I’ve been thinking of my parents as they represent the two important types of library supporters: overt and latent. In practical terms, my mother is the person that libraries have coming through their doors everyday. They would be the low hanging fruit of advocacy since they already understand what the library has to offer. It’s not a giant step to connect them to our funding cause and encourage them to take action.

The library supporters like my father, on the other hand, present a different question. How do libraries reach the people in the community who support the library on ideological grounds yet never grace our doorsteps? While I’m fortunate to be in a position where I can educate my father about the value of the library, there are many others out there like him who do not have an advocate for a wife, son, and daughter-in-law. 

So, here’s the question: how do we reach people like my dad?

5 thoughts on “All (Advocacy) in the Family

  1. Great post and an interesting question. People like your mom are sure to get on the bandwagon (so to speak) when the library needs them, but people like your dad need coaxing. I am not sure how to do it either. I’d put both my parents in your dad’s category. Perhaps a week where people could bring in their donations, take a tour. Or, see if the local paper will run an article including the latest non-fiction/fiction acquired by the library and listing all that the library provides for free and also mention how the library is struggling.

    These all sound lame as I write them. I guess I don’t have a good answer.

    • I don’t think they are lame. I think they might have limited appeal; you want to make the broadest case in a newspaper article. This means demonstrating the value of a library in terms of how it influences the non-user by pointing out the good that it does in the lives of the people around them. If you can appeal to them on the basis of, oh, I’d say something along the lines of “You already know someone in your life that uses the library”, it puts the value in their immediate reach.

      The stat that gets tossed around is that one from ALA that says libraries enjoy a 97% support from the general public. This to me raises two questions:

      (1) Who are those other 3%? Are they like the 5th dentist that thinks brushing is for suckers?

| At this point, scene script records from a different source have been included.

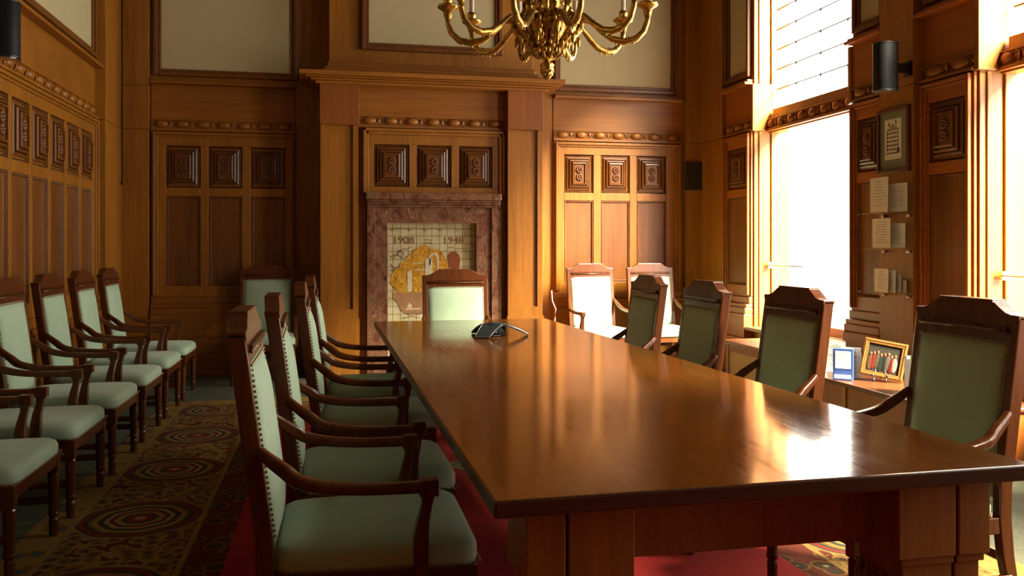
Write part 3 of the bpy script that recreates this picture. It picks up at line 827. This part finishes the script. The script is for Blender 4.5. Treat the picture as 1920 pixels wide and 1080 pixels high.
        pts.append((s_*path[-1][0], path[-1][1], path[-1][2])); sc.append(sec[-1])
        m.tube(pts, 0, sq=sc)
        m.box(*sorted((s_*.288, s_*.336)), -.250, -.192, .618, .668)
        a = m.obj('armrest', CHW, t, .004)
        m = MB()
        x = s_*.311
        q = [(.625, .020, -.220), (.59, .016, -.215), (.54, .019, -.203), (.49, .023, -.197), (.43, .023, -.197), (.36, .020, -.197)]
        rings = [[(x-w, y-w, z), (x+w, y-w, z), (x+w, y+w, z), (x-w, y+w, z)] for z, w, y in q]
        vs = [p for r in rings for p in r]; k = len(rings)
        m.add(vs, [(i*4+j, i*4+(j+1) % 4, i*4+4+(j+1) % 4, i*4+4+j) for i in range(k-1) for j in range(4)]+[(3,2,1,0), (4*k-4, 4*k-3, 4*k-2, 4*k-1)])
        m.obj('arm_post', CHW, t, .004)
    return t
proto = make_chair()
first = [True]
def chair(x, y, rz, label, group, z=.004):
    if first[0]:
        first[0] = False; c = proto; c.location = (x, y, z); c.rotation_euler = (0, 0, rz)
    else: c = dup(proto, (x, y, z), rz)
    tag(c, label, 'chair', group); return c
H = PI/2
g = 'armchairs along the left side of the table'
chair(.07, 2.93, H, 'green armchair left of the table, the nearest one, largest in the photo', g)
chair(.115, 3.75, H+.02, 'green armchair left of the table, second from the near end', g)
chair(.185, 4.93, H, 'green armchair left of the table, third from the near end', g)
chair(.215, 5.91, H, 'green armchair left of the table, farthest of that row of four', g)
g = 'armchairs along the window side of the table'
chair(2.12, 2.96, -H, 'dark wooden armchair right of the table, nearest, beside the large table corner', g)
chair(1.92, 3.90, -H, 'dark wooden armchair right of the table, second from the near end', g)
chair(1.79, 4.68, -H-.02, 'dark wooden armchair right of the table, third from the near end', g)
chair(1.79, 5.60, -H, 'dark wooden armchair right of the table, farthest of that row of four', g)
chair(1.045, 7.02, 0, 'green armchair at the far head of the table before the fireplace', None)
g = 'armchairs lined up along the left wall'
for i, l in enumerate(('cut off by the photo edge, seat corner only', 'full seat but back out of frame', 'nearest one with its back visible', 'third from the room corner', 'second from the room corner', 'last one, in the room corner')):
    chair(-1.635, 4.17+.85*i, H, 'green armchair against the left wall, '+l, g)
chair(-.655, 9.18, 0, 'green armchair in the dark alcove left of the fireplace', None, 0)
g = 'sunlit armchairs right of the fireplace'
chair(2.92, 9.12, .10, 'sunlit armchair standing against the back wall next to the fireplace', g, 0)
chair(3.62, 9.12, .03, 'brightly sunlit armchair against the back wall nearer the window corner', g, 0)

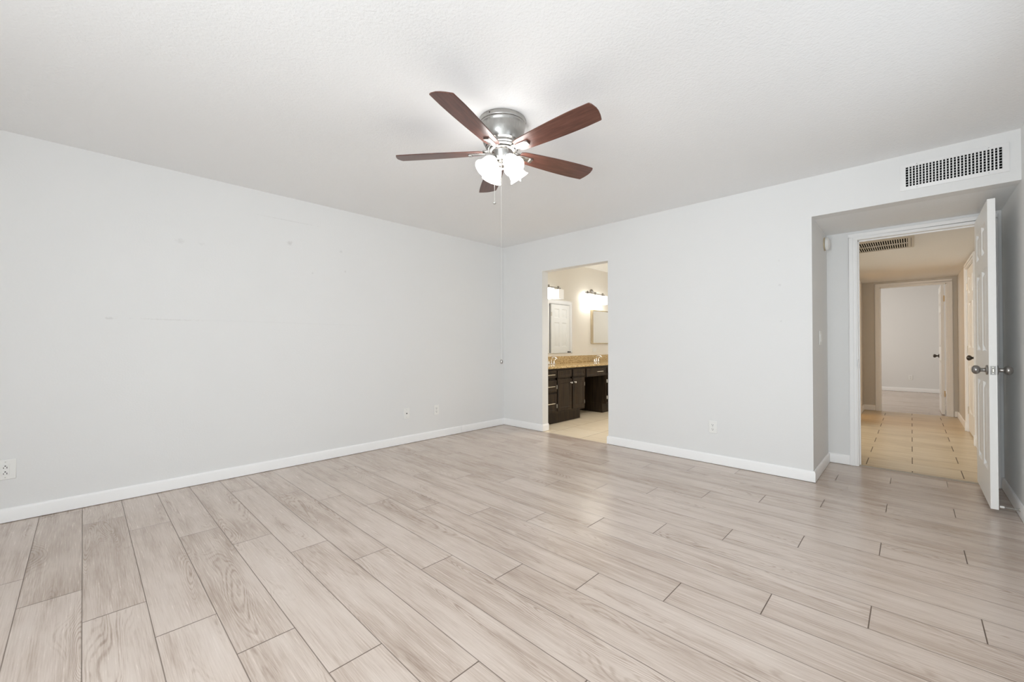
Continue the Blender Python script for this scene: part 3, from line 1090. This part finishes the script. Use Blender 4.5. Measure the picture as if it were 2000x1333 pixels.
# pull chains: a short one from the fitter and a very long one down to eye level
e = fw.copy()
e.z = 0
e.normalize()
lat = Vector((rt.x, rt.y))
nr = Vector((-e.x, -e.y))
q = lat * -0.046 + nr * 0.025
mb = MB()
chain(mb, q, -0.225, -0.500)
ch = mb.build('pull_chain', M_screw, fan)
mb = MB().tube([(q.x * 0.9, q.y * 0.9, -0.219), (q.x, q.y, -0.222), (q.x, q.y, -0.228)], 0.003, 8)
mb.build('chain_guide', M_nickel, ch)
MB().lathe([(0, -0.508), (0.006, -0.507), (0.010, -0.503), (0.0105, -0.500), (0.004, -0.498), (0, -0.496)], 16, T(q.x, q.y, 0)).build('pull_knob', M_screw, ch)
q2 = lat * -0.006 + nr * 0.035
mb = MB()
chain(mb, q2, -0.246, -1.428, 0.016, 0.0009)
ch = mb.build('pull_chain', mat('pale_cord', (0.62, 0.61, 0.58), 0.5), fan)
MB().lathe([(0, -1.452), (0.006, -1.450), (0.0085, -1.442), (0.0085, -1.434), (0.005, -1.428), (0.0015, -1.424), (0, -1.423)], 16, T(q2.x, q2.y, 0)).build('pull_knob', M_pewter, ch)

# ------------------------------------------------------------------ bathroom vanity run
XF = 0.530      # face frame


def panel_front(y0, y1, z0, z1, raised=True):
    """door or drawer front lying on the face frame, facing +x"""
    mb = MB()
    x0, x1 = XF + 0.0005, XF + 0.020
    mb.box(x0, x1 - 0.004, y0, y1, z0, z1)
    b_ = 0.045 if raised else 0.028
    rings = [(0.0, x1 - 0.004), (0.003, x1), (b_, x1), (b_ + 0.006, x1 - 0.007)] + ([(b_ + 0.022, x1 - 0.002)] if raised else [])
    vs, fs = [], []
    for i, x in rings:
        vs += [(x, y0 + i, z0 + i), (x, y1 - i, z0 + i), (x, y1 - i, z1 - i), (x, y0 + i, z1 - i)]
    for r in range(len(rings) - 1):
        for k in range(4):
            j = (k + 1) % 4
            fs.append((4 * r + k, 4 * r + j, 4 * r + 4 + j, 4 * r + 4 + k))
    n_ = 4 * (len(rings) - 1)
    fs.append((n_, n_ + 1, n_ + 2, n_ + 3))
    mb.add(vs, fs)
    return mb


M_pull = mat('bright_nickel_pull', (0.80, 0.74, 0.62), 0.3, 0.9)


def bar_pull(parent, yc, zc, ln):
    mb = MB().tube([(XF + 0.042, yc - ln / 2, zc), (XF + 0.042, yc + ln / 2, zc)], 0.005, 10)
    for s in (-1, 1):
        mb.tube([(XF + 0.019, yc + s * ln * 0.36, zc), (XF + 0.042, yc + s * ln * 0.36, zc)], 0.004, 8)
    mb.build('handle', M_pull, parent)


def knob_pull(parent, yc, zc):
    MB().lathe([(0, 0), (0.008, 0), (0.005, 0.004), (0.005, 0.012), (0.013, 0.017), (0.014, 0.023), (0.009, 0.028), (0, 0.029)], 18,
               T(XF + 0.019, yc, zc) @ RY(PI / 2)).build('knob', M_chrome, parent)


def cab_hinge(parent, yc, zc):
    mb = MB().box(XF + 0.0004, XF + 0.003, yc - 0.011, yc + 0.011, zc - 0.026, zc + 0.026)
    mb.tube([(XF + 0.010, yc, zc - 0.026), (XF + 0.010, yc, zc + 0.026)], 0.0055, 8)
    mb.build('hinge', M_hinge, parent)


def vanity(name, y0, y1, label, drawers, doors):
    r = empty(name, (0, 0, 0), 0, label, 'cabinet', 'dark vanity cabinets')
    mb = MB().box(0.004, XF - 0.020, y0, y0 + 0.018, 0.150, 0.768).box(0.004, XF - 0.020, y1 - 0.018, y1, 0.150, 0.768)
    mb.box(0.004, XF - 0.020, y0 + 0.018, y1 - 0.018, 0.150, 0.168).box(0.004, 0.012, y0 + 0.018, y1 - 0.018, 0.168, 0.768)
    # face frame
    mb.box(XF - 0.020, XF, y0, y1, 0.150, 0.190).box(XF - 0.020, XF, y0, y1, 0.735, 0.768)
    mb.box(XF - 0.020, XF, y0, y0 + 0.03, 0.19, 0.735).box(XF - 0.020, XF, y1 - 0.03, y1, 0.19, 0.735)
    for a, b_, *_ in doors[:-1]:
        mb.box(XF - 0.020, XF, b_ - 0.004, b_ + 0.042, 0.19, 0.735)
    if drawers:
        mb.box(XF - 0.020, XF, drawers[0][1] - 0.012, drawers[0][1] + 0.042, 0.19, 0.735)
    mb.box(XF - 0.020, XF, y0 + 0.03, y1 - 0.03, 0.605, 0.645)
    if drawers:
        mb.box(XF - 0.020, XF, y0 + 0.03, drawers[0][1] - 0.012, 0.415, 0.462)
    mb.build('carcass', M_wood, r, 0.001)
    MB().box(0.004, 0.462, y0, y1 - 0.02 if y0 < 1 else y1, 0.001, 0.149).build('toe_kick', M_wood, r)
    for a, b_, za, zb in drawers:
        d_ = panel_front(a, b_, za, zb, False).build('drawer', M_wood, r)
        bar_pull(d_, (a + b_) / 2 + 0.02, (za + zb) / 2 - 0.003, 0.155)
    for a, b_, knob_side in doors:
        panel_front(a, b_, 0.642, 0.742, False).build('false_drawer_front', M_wood, r)
        d_ = panel_front(a, b_, 0.178, 0.612).build('cabinet_door', M_wood, r)
        knob_pull(d_, b_ - 0.022 if knob_side > 0 else a + 0.035, 0.557)
        hy = a - 0.012 if knob_side > 0 else b_ + 0.008
        for hz in (0.252, 0.515):
            cab_hinge(d_, hy, hz)
    return r


vanity('vanity_cabinet', 0.130, 1.172, 'dark vanity cabinet with drawers and two doors just inside the opening',
       [(0.155, 0.476, 0.642, 0.742), (0.155, 0.476, 0.452, 0.612), (0.155, 0.476, 0.178, 0.425)],
       [(0.506, 0.824, 1), (0.862, 1.152, -1)])
vanity('vanity_cabinet', 1.776, 2.75, 'dark vanity cabinet beyond the knee space, mostly hidden by the wall', [],
       [(1.815, 2.24, 1), (2.285, 2.715, -1)])
r = empty('knee_space_drawer', (0, 0, 0), 0, 'dark drawer under the counter over the knee space', 'drawer', 'dark vanity cabinets')
MB().box(0.05, XF - 0.02, 1.20, 1.76, 0.628, 0.735).build('drawer_box', M_wood, r)
MB().box(XF - 0.02, XF, 1.173, 1.775, 0.61, 0.768).build('rail', M_wood, r)
dd = panel_front(1.206, 1.768, 0.612, 0.738, False).build('drawer_front', M_wood, r)
bar_pull(dd, 1.548, 0.682, 0.165)
# dark back panel of the knee space
struct('trim_knee_panel', MB().box(0.0008, 0.004, 1.174, 1.774, 0.001, 0.60), M_wood, 'dark panel at the back of the knee space', 'panel')

r = empty('countertop', (0, 0, 0), 0, 'long gold speckled granite vanity countertop', 'countertop')
MB().box(0.001, 0.562, 0.125, 2.80, 0.7695, 0.799).build('slab', M_granite, r, 0.004)
MB().box(0.001, 0.021, 0.125, 2.80, 0.7995, 0.915).build('backsplash', M_granite, r, 0.002)


def faucet(yc, label):
    r = empty('faucet', (0.105, yc, 0.799), 0, label, 'faucet', 'chrome vanity faucets')
    MB().box(-0.022, 0.022, -0.085, 0.085, 0.0005, 0.012).build('base_plate', M_chrome, r, 0.005)
    sp = [(0, 0, 0.010), (0, 0, 0.060), (0.006, 0, 0.085), (0.028, 0, 0.104), (0.060, 0, 0.108), (0.092, 0, 0.098), (0.112, 0, 0.080)]
    MB().tube(sp, [0.013, 0.012, 0.011, 0.011, 0.010, 0.010, 0.010], 14).build('spout', M_chrome, r)
    for s in (-1, 1):
        mb = MB().lathe([(0, 0.012), (0.016, 0.012), (0.013, 0.030), (0.010, 0.048), (0, 0.050)], 18, T(0, s * 0.062, 0))
        mb.tube([(0, s * 0.062, 0.044), (0.008, s * 0.072, 0.060), (0.014, s * 0.092, 0.080)], [0.006, 0.006, 0.004], 10)
        mb.build('handle', M_chrome, r)


faucet(0.915, 'chrome faucet at the left edge of the bathroom opening')
faucet(2.165, 'chrome faucet toward the right of the bathroom opening')


def sconce(yc, label, lit):
    r = empty('vanity_light', (0, yc, 1.985), 0, label, 'wall light', 'three-shade light bars over the vanity')
    MB().lathe([(0, G), (0.062, G), (0.060, 0.010), (0.045, 0.018), (0.0, 0.020)], 28, T(0, 0, 0.030) @ RY(PI / 2)).build('back_plate', M_nickel, r)
    mb = MB().box(0.072, 0.088, -0.30, 0.30, -0.006, 0.010)
    mb.tube([(0.018, 0, 0.030), (0.055, 0, 0.030), (0.080, 0, 0.004)], 0.010, 10)
    mb.build('bar', M_nickel, r)
    for k in range(3):
        y = (k - 1) * 0.238
        MB().lathe([(0, -0.024), (0.024, -0.024), (0.024, -0.018), (0.018, -0.016), (0.018, 0.026), (0.014, 0.031), (0, 0.031)], 18, T(0.080, y, 0)).build('socket', M_nickel, r)
        mb = MB()
        h_ = 0.062
        z0, z1 = -0.172, -0.028
        # open-bottomed square glass
        for (a0, a1, b0, b1) in ((-h_, h_, -h_, -h_ + 0.004), (-h_, h_, h_ - 0.004, h_), (-h_, -h_ + 0.004, -h_ + 0.004, h_ - 0.004), (h_ - 0.004, h_, -h_ + 0.004, h_ - 0.004)):
            mb.box(0.080 + a0, 0.080 + a1, y + b0, y + b1, z0, z1)
        mb.box(0.080 - h_, 0.080 + h_, y - h_, y + h_, z1 - 0.0, z1 + 0.004)
        mb.build('glass_shade', M_sconce if lit[k] else M_sconce_faint, r)


sconce(0.886, 'three-light vanity bar at the left of the opening, end shade unlit but given a faint glow', (True, True, False))
sconce(2.178, 'brightly lit three-light vanity bar further into the bathroom', (True, True, True))

r = empty('vanity_mirror', (0, 0, 0), 0, 'large frameless wall mirror reflecting a white door', 'mirror')
MB().box(0.0006, 0.006, 0.30, 1.597, 0.962, 1.815).build('mirror_glass', M_mirror, r)
mb = MB().box(0.0062, 0.009, 0.30, 1.597, 0.956, 0.968).box(0.0006, 0.0062, 0.30, 1.597, 0.956, 0.9615)
mb.build('channel', M_screw, r)
r = empty('framed_mirror', (0, 0, 0), 0, 'smaller gilt-framed mirror at the right of the opening', 'mirror')
mb = MB()
fy0, fy1, fz0, fz1 = 2.150, 2.95, 1.115, 1.712
for a in ((fy0, fy0 + 0.05, fz0, fz1), (fy1 - 0.05, fy1, fz0, fz1)):
    mb.box(0.0006, 0.028, *a)
mb.box(0.0006, 0.028, fy0 + 0.05, fy1 - 0.05, fz0, fz0 + 0.014).box(0.0006, 0.028, fy0 + 0.05, fy1 - 0.05, fz1 - 0.014, fz1)
mb.build('frame', M_gold, r, 0.003)
MB().box(0.0008, 0.010, fy0 + 0.05, fy1 - 0.05, fz0 + 0.014, fz1 - 0.014).build('mirror_glass', M_mirror, r)
o = plate_base('power_outlet', (0, 2.27, 1.00), RL, 0.114, 0.070, 'small horizontal outlet plate above the backsplash under the framed mirror')
MB().box(-0.034, 0.034, -0.0085, -0.006, -0.017, 0.017).build('receptacle', M_plate, o, 0.0015)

      (2) How many of those 97% are also in favor of proper funding for the library? Because I can support lots of things if I don’t factor in the cost.

      Off the top of my head, there are a couple of ways of reaching the advocates like my dad. Media is certainly one way, but being able to activate advocates like my mom to get active and share their concern with people like my dad is a better more personal route. At least, that’s the hope.